Painting Furthur

Dipping in and out of Neal Cassady’s letters, some by him some to him, I read Anne Murphy’s words “Im helping paint the bus, washing and cleaning for Faye, it’s a beautiful morning, the Hermit gave me some white powder he thinks is ground up aspirin, but in your spirit (and mine), I gobbled it up and I must admit that I haven’t got a headache, it might have been a little LSD, whoopee.”

Anne has no idea of the significance of what she was doing. It was one thing in a laundry list of chores: paint the bus, wash and clean, take some aspirin that might be acid, yet she writes to Neal about it, she documents and records without knowing the possible cultural significance, the value of her day or her actions.

She was not painting just any bus, she was painting The Bus. The bus of the Pranksters hungry for their On The Road, the bus of Kesey and the Grateful Dead, one of the most famous buses in our cultural lexicon: she was painting Furthur.

After all there is a genius in knowing when we are part of those great moments, when we are standing in the front row of a large festival, watching Nirvana turn into Nirvana, transform from Fecal Matter, Skid Row and Ed Ted Fred into the confident purveyors of grunge to Generation X, we do not know what we are part of. When we board the bus, when we hop on that plane, when we get caught in a moment that is “a part of that”, the collective experience, the consciousness changer. A few geniuses realize these moments in the moment – Ginsburg had that talent.

The rest of us are left painting the bus and only later able to turn back and say, “we were painting Furthur,” with a shake of the head and a leap in our souls.

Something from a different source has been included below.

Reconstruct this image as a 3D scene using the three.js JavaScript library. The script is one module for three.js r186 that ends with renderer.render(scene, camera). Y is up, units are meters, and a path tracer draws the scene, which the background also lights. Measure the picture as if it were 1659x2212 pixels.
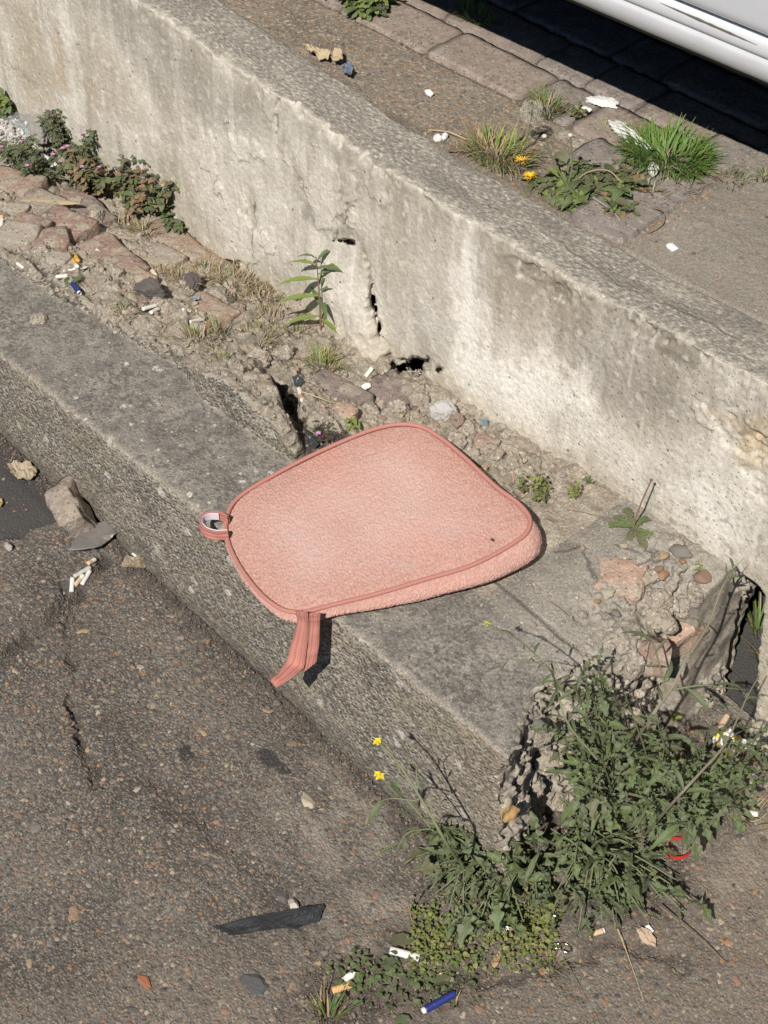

I lived my life so far by the seat of my pants, I never sought “further” I never chased the dream, instead the dream chased me down, and I ran from it screaming. It is a type of cowardice, not not embrace the extraordinary, the cutting edge, the genius, to not know when we need to paint further.

I read your words, and look at your paintings, and listen to new music, I see you all creating at this end of life or that, and I feel a pang of joy in my out of time soul.

May all you all have your extraordinary days and ways and acts of bravery. You never know when you might end up painting Furthur.